EUROPE: Europe Proposes Binding Limits on Auto Emissions

European Union officials told leading automakers on Wednesday to make deep cuts in tailpipe emissions of the cars they produce or face fines that could reach billions of euros.




The European environment commissioner, Stavros Dimas, outlined a rising penalty system to be phased in from 2012 to 2015.




Companies including Volkswagen and Renault immediately promised a fight to weaken the proposed legislation, saying that compliance would be difficult and that it would hurt their competitiveness around the world.




But European officials insisted that the legislation was necessary if the region was to continue leading global efforts to reduce greenhouse gases like carbon dioxide.




A tough law for car pollution "demonstrates that the European Union is committed to being a world leader in cutting CO2 emissions and the development of a low-carbon economy," the president of the European Commission, José Manuel Barroso, said.




The European environment commissioner, Stavros Dimas, said the industry's decade-old promises to meet emissions reduction targets voluntarily had not yielded the desired results, making the tougher action necessary.




The proposed steps are subject to approval by the European Parliament and the 27 member governments, and automakers promised months and possibly years of lobbying.




The announcement was the culmination of a year of fierce battles involving the commission, the union's executive arm, and individual carmakers over how to meet a goal of reducing carbon dioxide emissions to 120 grams a kilometer, or 192 grams a mile, by 2012.




Ten grams of that reduction would come from the introduction of cleaner fuel and from parts like tires and air-conditioning systems.




The current average for cars sold in Europe is about 160 grams a kilometer. European carmakers had previously been asked to meet a voluntary target of 140 grams by 2008.




The rules would apply to new cars sold in the 200 billion euro ($288 billion) auto market, including those sold by manufacturers based in the United States, Japan and South Korea, like General Motors, Toyota and Hyundai.




None of the 17 major manufacturers selling cars in Europe, including producers of smaller vehicles like Fiat, currently meet the proposed targets.




Automotive industry specialists warned that the measures would come at a substantial cost and that manufacturers were likely to pass on some of those costs to buyers.




Compliance will cost producers an average of 1,500 euros ($2,157) to 3,000 euros ($4,314) for each car to pay for efficiency-enhancing technologies, said Sarwant Singh, director of the European automotive practice at the Frost & Sullivan consultancy in London.




"The result is that consumers are just going to have to dish out more money and change their driving behavior in the future," Mr. Singh said.




Mr. Dimas said the average car price would increase about 1,300 euros ($1,870), but the costs would be more than offset by reduced fuel bills.




German manufacturers have lobbied most forcefully to dilute the legislation, saying they feared that the industry would face huge payouts to compensate for the sales of heavy and polluting cars like the Mercedes-Benz. The manufacturer furthest from meeting the new goal is Porsche, according to European officials.
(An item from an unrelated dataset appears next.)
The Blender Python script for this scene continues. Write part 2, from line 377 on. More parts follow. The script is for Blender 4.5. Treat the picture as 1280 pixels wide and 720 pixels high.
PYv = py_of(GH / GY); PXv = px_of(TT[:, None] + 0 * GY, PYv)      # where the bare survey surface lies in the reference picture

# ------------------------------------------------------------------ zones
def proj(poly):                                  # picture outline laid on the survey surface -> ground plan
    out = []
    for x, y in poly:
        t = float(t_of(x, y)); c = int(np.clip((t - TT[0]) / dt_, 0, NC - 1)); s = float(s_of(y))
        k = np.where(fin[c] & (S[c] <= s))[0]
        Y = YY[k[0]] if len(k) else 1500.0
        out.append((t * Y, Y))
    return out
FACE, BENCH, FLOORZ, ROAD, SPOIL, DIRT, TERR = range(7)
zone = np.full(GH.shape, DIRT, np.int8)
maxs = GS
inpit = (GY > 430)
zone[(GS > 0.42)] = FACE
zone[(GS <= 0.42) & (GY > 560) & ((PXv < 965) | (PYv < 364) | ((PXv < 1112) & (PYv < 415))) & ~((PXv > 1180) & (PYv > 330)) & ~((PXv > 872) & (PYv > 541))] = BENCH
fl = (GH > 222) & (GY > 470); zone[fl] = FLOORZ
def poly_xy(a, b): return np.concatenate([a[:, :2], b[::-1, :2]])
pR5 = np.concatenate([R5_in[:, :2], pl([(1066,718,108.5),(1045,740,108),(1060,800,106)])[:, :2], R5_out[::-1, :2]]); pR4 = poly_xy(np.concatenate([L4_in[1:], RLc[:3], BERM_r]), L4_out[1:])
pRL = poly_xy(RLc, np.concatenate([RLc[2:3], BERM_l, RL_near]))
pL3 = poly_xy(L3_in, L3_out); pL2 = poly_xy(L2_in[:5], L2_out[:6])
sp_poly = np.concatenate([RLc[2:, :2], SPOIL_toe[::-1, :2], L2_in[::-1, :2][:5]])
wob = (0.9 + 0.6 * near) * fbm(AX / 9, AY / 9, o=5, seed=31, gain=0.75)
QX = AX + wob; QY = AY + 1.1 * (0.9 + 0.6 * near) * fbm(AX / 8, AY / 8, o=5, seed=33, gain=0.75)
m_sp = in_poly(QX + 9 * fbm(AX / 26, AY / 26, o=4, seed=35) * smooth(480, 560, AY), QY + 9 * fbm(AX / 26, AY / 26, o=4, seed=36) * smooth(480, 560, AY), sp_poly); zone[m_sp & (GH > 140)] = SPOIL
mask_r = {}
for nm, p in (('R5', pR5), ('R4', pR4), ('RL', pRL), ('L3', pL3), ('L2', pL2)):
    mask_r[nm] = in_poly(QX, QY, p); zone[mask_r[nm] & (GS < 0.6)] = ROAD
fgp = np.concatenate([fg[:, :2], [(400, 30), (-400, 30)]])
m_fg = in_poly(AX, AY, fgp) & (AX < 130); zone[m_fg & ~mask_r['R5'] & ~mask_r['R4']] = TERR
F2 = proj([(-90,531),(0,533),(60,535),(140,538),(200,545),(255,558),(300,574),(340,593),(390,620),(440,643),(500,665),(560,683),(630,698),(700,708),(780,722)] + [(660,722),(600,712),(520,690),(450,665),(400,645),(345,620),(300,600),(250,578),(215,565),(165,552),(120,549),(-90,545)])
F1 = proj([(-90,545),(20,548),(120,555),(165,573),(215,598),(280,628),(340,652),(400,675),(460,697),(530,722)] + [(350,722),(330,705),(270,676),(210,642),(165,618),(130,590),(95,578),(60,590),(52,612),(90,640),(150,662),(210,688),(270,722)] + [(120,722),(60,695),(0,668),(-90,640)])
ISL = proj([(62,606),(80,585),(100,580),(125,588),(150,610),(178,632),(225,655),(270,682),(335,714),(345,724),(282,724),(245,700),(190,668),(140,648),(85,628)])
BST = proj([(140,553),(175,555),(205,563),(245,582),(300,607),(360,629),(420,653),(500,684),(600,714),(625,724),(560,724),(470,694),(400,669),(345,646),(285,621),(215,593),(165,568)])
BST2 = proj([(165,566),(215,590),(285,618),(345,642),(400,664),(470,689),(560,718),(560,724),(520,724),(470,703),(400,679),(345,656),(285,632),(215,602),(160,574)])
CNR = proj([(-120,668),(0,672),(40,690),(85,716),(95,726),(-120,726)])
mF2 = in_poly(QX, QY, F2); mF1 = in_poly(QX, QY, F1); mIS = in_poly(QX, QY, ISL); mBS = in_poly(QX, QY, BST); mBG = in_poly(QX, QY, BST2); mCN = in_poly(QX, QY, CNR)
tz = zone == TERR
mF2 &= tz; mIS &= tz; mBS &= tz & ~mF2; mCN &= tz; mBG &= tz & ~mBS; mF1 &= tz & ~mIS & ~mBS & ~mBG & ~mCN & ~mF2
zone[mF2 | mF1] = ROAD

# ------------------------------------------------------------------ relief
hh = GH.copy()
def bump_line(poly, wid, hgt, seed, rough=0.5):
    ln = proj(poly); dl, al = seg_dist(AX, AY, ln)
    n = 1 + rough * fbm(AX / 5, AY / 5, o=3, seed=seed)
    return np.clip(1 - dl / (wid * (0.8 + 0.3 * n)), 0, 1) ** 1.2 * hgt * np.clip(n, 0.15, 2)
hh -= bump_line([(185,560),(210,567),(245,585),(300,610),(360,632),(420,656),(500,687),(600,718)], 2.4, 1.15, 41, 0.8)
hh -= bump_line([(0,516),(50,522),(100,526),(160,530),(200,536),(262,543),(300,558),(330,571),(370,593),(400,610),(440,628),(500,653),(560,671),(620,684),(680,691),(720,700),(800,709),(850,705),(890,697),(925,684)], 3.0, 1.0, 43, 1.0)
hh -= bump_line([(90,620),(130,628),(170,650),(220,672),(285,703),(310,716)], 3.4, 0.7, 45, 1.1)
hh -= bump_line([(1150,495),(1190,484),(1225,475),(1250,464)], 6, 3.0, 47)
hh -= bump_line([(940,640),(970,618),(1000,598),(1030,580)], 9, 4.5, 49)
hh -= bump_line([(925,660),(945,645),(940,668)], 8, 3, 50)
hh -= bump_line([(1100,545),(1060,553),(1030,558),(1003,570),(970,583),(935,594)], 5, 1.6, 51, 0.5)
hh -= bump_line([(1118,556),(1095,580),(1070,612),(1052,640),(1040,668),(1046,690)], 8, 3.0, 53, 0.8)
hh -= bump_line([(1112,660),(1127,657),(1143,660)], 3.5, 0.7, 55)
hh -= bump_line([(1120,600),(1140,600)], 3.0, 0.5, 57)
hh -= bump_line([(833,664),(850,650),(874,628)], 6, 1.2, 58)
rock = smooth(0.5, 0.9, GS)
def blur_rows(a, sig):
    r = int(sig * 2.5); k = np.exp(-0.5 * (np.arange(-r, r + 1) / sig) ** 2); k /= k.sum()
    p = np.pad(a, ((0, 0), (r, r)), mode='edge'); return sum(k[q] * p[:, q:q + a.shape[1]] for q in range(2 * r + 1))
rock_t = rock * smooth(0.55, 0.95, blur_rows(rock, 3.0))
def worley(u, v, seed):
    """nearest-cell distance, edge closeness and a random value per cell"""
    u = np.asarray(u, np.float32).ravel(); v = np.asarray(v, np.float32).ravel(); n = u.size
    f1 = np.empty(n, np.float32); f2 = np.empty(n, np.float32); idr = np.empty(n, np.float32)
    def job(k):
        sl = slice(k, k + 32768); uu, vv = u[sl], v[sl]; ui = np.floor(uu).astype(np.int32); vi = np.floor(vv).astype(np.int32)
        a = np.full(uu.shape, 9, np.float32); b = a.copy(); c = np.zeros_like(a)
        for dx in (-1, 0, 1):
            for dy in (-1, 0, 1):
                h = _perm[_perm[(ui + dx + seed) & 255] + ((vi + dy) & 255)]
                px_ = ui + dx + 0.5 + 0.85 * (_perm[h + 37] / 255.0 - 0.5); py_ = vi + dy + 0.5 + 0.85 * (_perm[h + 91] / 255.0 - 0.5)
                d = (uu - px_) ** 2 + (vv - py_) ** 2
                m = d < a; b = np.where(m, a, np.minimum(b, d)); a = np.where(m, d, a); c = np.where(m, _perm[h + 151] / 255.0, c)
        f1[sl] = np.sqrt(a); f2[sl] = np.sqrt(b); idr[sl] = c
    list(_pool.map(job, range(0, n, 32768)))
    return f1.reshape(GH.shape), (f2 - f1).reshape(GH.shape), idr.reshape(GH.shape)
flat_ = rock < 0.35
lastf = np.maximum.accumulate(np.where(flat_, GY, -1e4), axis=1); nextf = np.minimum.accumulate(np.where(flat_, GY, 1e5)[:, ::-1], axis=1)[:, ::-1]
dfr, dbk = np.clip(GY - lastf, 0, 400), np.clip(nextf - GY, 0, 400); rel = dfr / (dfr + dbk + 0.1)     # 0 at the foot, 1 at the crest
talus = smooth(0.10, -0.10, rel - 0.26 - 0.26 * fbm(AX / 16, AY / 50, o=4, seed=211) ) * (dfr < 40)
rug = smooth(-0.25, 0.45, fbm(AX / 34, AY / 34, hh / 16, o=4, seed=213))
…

But French companies including Renault and Peugeot, although they rely on lighter and less-polluting vehicles than the German makers, were also wary, saying they feared that the large numbers of cars they produced could incur big fines for even marginal violations of the limit.




In October, the European Parliament recommended a less stringent limit of 125 grams a kilometer and said the measures should be delayed until 2015, in part, members said, because of intense lobbying by the German auto industry.




A spokeswoman for Volkswagen, Ines Roessler, said the 2012 deadline was too early, partly because 60 percent of the company's cars for sale that year were already in production.




On Wednesday, Mr. Dimas outlined details of the measures that he said should help carmakers adapt to the rules and become more globally competitive as consumers demand that products like automobiles become much more eco-friendly.




Fines would be phased in over four years rather than imposed at high levels, beginning in 2012. They would start at 20 euros for each excess gram and rise to 95 euros a gram in 2015.




"We think this scale of fines cumulatively will be a deterrent, and the correct incentive for the innovations to be done by 2012," Mr. Dimas said.




And in a concession to the German manufacturers, heavier cars will be subject to less onerous fleet-average standards.




The rules would also allow manufacturers that exceeded the limits to pool their emissions with less-polluting manufacturers - a provision that could create the basis for an industrywide system of emissions trading.




The debate Wednesday sharply divided the European Commission. Johannes Laitenberger, a spokesman for Mr. Barroso, said a consensus had been reached, but that a number of commissioners were dissatisfied enough with the result to register their reservations in writing.




He declined to name the commissioners or describe their reservations, but the European industry commissioner, Günter Verheugen, a German, has been forcefully pushing for lower fines on vehicle makers so as not to jeopardize the health of the industry.




Environmental advocates say that transportation has been the worst-performing European sector regulated under the Kyoto Protocol, with emissions having steadily risen in the last two decades.